Krakauer's subsequent attempts to devalue Bromet's testimony, the importance and implications of which Bromet clearly understood and communicated to me, are pathetically transparent.
To conclude the matter of the Bromet testimony, I would ask Krakauer, in the midst of his effort to make the Fischer-Boukreev exchange disappear, to consider the testimony of an Adventure Consultants' client who, on May 20, 1996, in Outside Online, expressed an appreciation for the "system" that Fischer and Boukreev employed on Everest in 1996: "Early in the trip, I thought Scott's [Fischer's] system was fucked, and it ended up being better than our system, and that shows you how little I know. I remember thinking Anatoli's this great strong guy, but he's terrible with people. He's never around -- he's always up front with his Sherpa. ... I thought they [the Mountain Madness expedition members] were looking for trouble. ... Some of us [on the Adventure Consultants team] were smug -- that our group was sort of the safest, that it was more conservatively guided. And we worried about Scott's group and his laissez-faire, let people do what they want. And, in the end, all Scott's clients survived. ... Anatoli is who he is. He's going to be always up front. And, as it happened, this time he was down, he just happened to be down and strong enough to save people when the time came." The member of the Adventure Consultants' team who offered this testimony within days of the Everest tragedy and before the media began to seriously hunger for someone to blame? Jon Krakauer.
In closing, I would like to suggest that Krakauer's motivation for continuing to apply creative candlepower to the subject of Anatoli Boukreev may, in part, be motivated by his desire to keep the spotlight from settling on a question that began to loom in the weeks after the Everest tragedy of 1996: Did Krakauer's presence on the Adventure Consultants expedition contribute to the tragedy that unfolded? That question, which has kicked around in pubs and at the crags for more than two years, surfaced three weeks ago in a more than credible forum, the 1998 edition of the American Alpine Journal.
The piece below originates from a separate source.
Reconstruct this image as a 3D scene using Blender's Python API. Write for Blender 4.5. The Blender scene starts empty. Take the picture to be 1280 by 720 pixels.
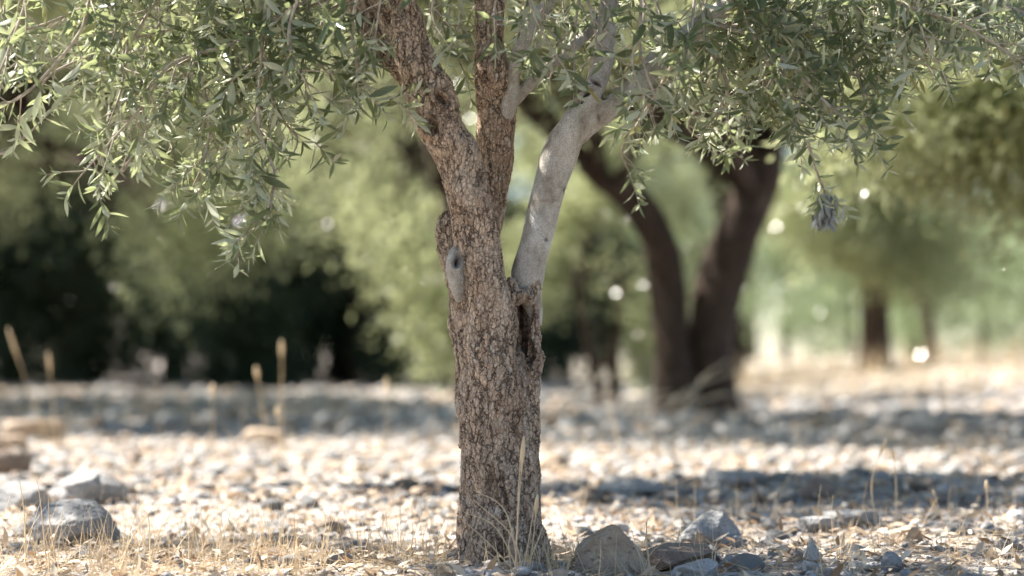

In that publication, mountaineer and writer Galen Rowell, who has met in Nepal with several of the players in the Everest tragedy and who favorably reviewed "Into Thin Air" for The Wall Street Journal, says in a review of "The Climb," "The reader senses that the presence of an Outside journalist as a client on the most fatal commercial Everest venture was no coincidence."
It is a matter worth considering, I think -- not for the purpose of placing blame -- but for inquiring into what it means to have a high-profile, participatory media presence in high-risk, extreme sports. Maybe there is something to learn in considering the question. Maybe there are lives to be saved.